Supplied material
======

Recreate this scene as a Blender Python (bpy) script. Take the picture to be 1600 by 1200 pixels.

======

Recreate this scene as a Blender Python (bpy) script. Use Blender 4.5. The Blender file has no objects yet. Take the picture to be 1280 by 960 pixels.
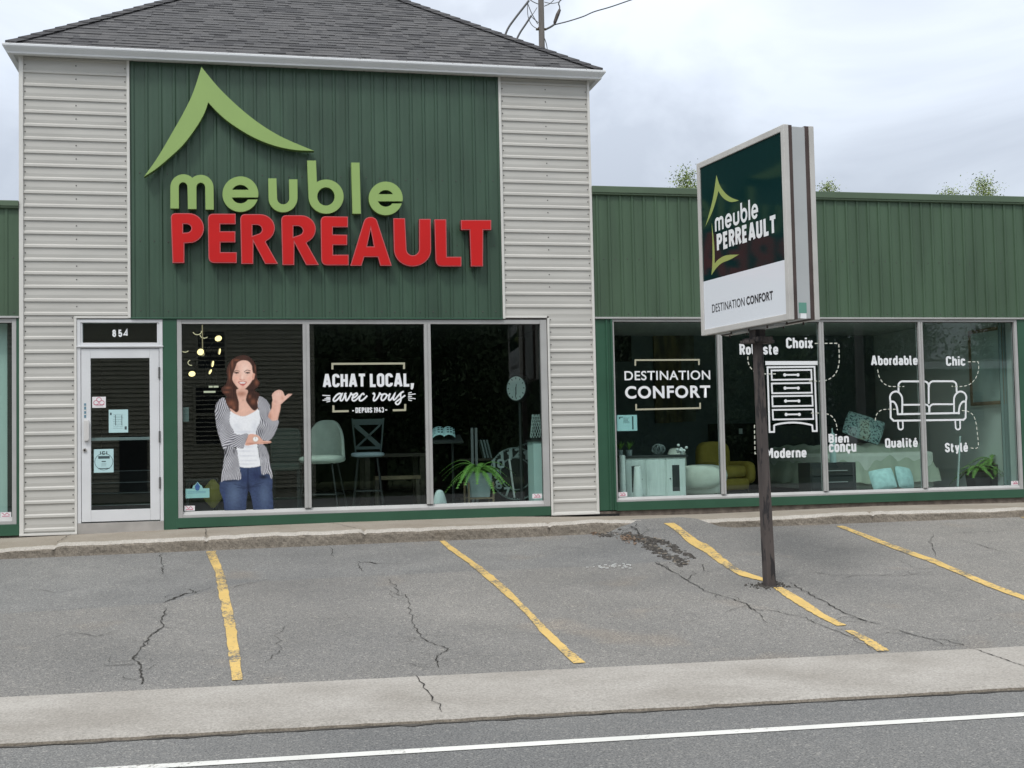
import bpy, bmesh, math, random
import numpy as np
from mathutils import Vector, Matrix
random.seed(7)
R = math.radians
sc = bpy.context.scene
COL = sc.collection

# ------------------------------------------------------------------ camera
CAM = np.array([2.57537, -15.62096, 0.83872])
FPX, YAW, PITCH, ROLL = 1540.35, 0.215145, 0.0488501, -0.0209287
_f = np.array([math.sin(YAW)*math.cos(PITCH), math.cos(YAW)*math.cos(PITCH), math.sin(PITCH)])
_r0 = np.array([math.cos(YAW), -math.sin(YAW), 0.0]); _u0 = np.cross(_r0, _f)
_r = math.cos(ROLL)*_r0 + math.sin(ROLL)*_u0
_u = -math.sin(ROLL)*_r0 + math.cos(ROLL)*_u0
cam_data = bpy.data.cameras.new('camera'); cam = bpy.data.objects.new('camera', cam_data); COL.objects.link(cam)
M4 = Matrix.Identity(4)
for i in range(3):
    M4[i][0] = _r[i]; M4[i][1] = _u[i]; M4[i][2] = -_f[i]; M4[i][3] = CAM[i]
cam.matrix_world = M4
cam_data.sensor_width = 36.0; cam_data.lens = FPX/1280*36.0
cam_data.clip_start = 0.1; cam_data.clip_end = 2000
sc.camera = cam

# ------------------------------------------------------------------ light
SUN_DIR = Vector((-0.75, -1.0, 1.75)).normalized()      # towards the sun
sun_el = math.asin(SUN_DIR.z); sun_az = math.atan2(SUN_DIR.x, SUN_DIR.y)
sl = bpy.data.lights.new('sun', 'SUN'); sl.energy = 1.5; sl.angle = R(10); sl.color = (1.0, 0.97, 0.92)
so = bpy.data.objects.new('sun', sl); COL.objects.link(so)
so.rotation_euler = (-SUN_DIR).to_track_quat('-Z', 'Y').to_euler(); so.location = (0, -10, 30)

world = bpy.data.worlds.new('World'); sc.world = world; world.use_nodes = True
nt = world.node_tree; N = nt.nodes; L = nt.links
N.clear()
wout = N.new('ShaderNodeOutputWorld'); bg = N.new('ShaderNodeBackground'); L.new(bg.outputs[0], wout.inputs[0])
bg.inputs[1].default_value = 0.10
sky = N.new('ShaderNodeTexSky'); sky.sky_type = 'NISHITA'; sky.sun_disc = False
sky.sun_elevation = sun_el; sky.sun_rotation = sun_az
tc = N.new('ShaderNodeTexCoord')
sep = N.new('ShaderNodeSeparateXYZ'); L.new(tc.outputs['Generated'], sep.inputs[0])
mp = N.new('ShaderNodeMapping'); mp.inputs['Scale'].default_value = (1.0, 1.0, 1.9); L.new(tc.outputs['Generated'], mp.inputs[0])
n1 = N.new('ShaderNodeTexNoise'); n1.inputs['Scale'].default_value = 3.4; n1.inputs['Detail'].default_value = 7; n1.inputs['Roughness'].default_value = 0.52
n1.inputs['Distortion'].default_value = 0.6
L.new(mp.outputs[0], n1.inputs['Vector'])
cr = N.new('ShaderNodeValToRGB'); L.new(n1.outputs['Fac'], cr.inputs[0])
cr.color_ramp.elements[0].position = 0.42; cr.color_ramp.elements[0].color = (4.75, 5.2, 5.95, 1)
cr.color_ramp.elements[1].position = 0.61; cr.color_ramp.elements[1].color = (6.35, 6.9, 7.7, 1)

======

Required task
Only the lines from "Recreate this scene as a Blender Python (bpy) script. Use" through "sc.camera = cam" should appear in your output, copied exactly with both end lines, and with no pictures.

Exercise result
Recreate this scene as a Blender Python (bpy) script. Use Blender 4.5. The Blender file has no objects yet. Take the picture to be 1280 by 960 pixels.
import bpy, bmesh, math, random
import numpy as np
from mathutils import Vector, Matrix
random.seed(7)
R = math.radians
sc = bpy.context.scene
COL = sc.collection

# ------------------------------------------------------------------ camera
CAM = np.array([2.57537, -15.62096, 0.83872])
FPX, YAW, PITCH, ROLL = 1540.35, 0.215145, 0.0488501, -0.0209287
_f = np.array([math.sin(YAW)*math.cos(PITCH), math.cos(YAW)*math.cos(PITCH), math.sin(PITCH)])
_r0 = np.array([math.cos(YAW), -math.sin(YAW), 0.0]); _u0 = np.cross(_r0, _f)
_r = math.cos(ROLL)*_r0 + math.sin(ROLL)*_u0
_u = -math.sin(ROLL)*_r0 + math.cos(ROLL)*_u0
cam_data = bpy.data.cameras.new('camera'); cam = bpy.data.objects.new('camera', cam_data); COL.objects.link(cam)
M4 = Matrix.Identity(4)
for i in range(3):
    M4[i][0] = _r[i]; M4[i][1] = _u[i]; M4[i][2] = -_f[i]; M4[i][3] = CAM[i]
cam.matrix_world = M4
cam_data.sensor_width = 36.0; cam_data.lens = FPX/1280*36.0
cam_data.clip_start = 0.1; cam_data.clip_end = 2000
sc.camera = cam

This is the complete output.